Now that the base top is completed we can cut and then plane to a 5 degrees angle, and chamfer the sides. It’s easy to tearout while planing the end grain sides to an angle (especially with oak, walnut is more forgiving).



Using a kimuko-style jig for the miters with a chisel we shave off very small amounts until everything fits. This is very easy to mess up if the base is not very square, and if you’re too confident. It’s time to glue up. If everything is precise, painter tape will be enough to hold the sides tight and show no glue line. It’s not necessary to glue the sides to the base, this way probably any wood movement will be accounted for.



Once everything is glued together we can go on to cutting the jointery on the sides. This is done on the router table, with a dovetailing bit. A guide holds the keyboard at a 45 degrees angle, and the cut is done in one pass.
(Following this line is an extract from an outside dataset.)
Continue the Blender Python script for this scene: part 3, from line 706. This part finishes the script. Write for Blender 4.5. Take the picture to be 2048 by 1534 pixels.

A small piece is dimensioned to be glued inside the joint. Spread the glue, slide the piece in, wait for it to dry then cut it flush and sand smooth



This is where the most **** up happen, it's really tricky to keep the sides straight while sanding the joints flat, as you saw from the picture with all of the prototypes on top of each other, the sides are not really straight, they tend to warp a little. Also the usb-c cutout has to be routed in, so with a 6mm bit and stop blocks we can do that on the router table too.



Everything is almost finished, we just need to chisel out the places for the cork feet, sand everything to 220 grit and finish.






We’re still trying stuff out as it comes to finish, as it really makes or breaks the piece, walnut finishes extremely well only with wax, but oak needs something like shellac to fill the pores, but the shellac we have is yellow in color, we’ll try with a neutral one once we get our hands on it.



Conclusions:


This is what we’ve accomplished so far, and we’re really liking this process and the results we’ve got. But this is still far from what we have in mind: we want to try with a brass backplate, the standard size backplate for poker style mounts doesn’t really fit this design too well as the tolerances have to be really really tight. We would like to custom design a backplate with a bigger offset from the pcb, brass we think will look quite nice especially with walnut.
So yeah having a cnc would be really dope also to cut the inside in a better way, with much nicer details inside out.

This project was born because we were looking at wooden keyboards on the market and really they’re not that interesting. The figures and grain, if a piece is just cnc’d out from a thick slab, do not come to life; we think wood looks its best when it's juxtaposed, and joined with different species and grain directions.
Let us know what you think!



suicidal_orange:
What a first post, took me back to the good old days when this hobby wasn't all about renders :thumb:

Thanks for taking the time to document the process, I'm no woodworker but they sure look good to me.

Welcome to geekhack :)

ylothar:
I am already imagining GMK Tiramisu on it... :cool:

Rob27shred:

--- Quote from: suicidal_orange on Sun, 21 November 2021, 13:06:04 ---What a first post, took me back to the good old days when this hobby wasn't all about renders :thumb:

Thanks for taking the time to document the process, I'm no woodworker but they sure look good to me.

Welcome to geekhack :)

--- End quote ---

I am a woodworker & can say with certainty just from these pics that they did do an extremely good job on these! Very clean joints & lines, the finishes look great, & the wooden feet is a super nice detail IMO. Awesome work OP, the only question I have is I'm assuming these are tray mount cases, how many standoffs are used & in what positioning? I'm hoping you went with just 4 & excluded the middle one & one by the spacebar as that seems to be the optimal setup for tray mount IME. Anyways again great work & you guys should make some of these to sell! I'd definitely grab one up for my few tray mount 60% builds!

AuthenticDanger:
Can you show a finish inside? I'm curious how you're doing standoffs for the PCB (I'm assuming this is tray mount).

I like the idea of a "traditional" woodworking case and I hope you continue to revise your process and make these available to others!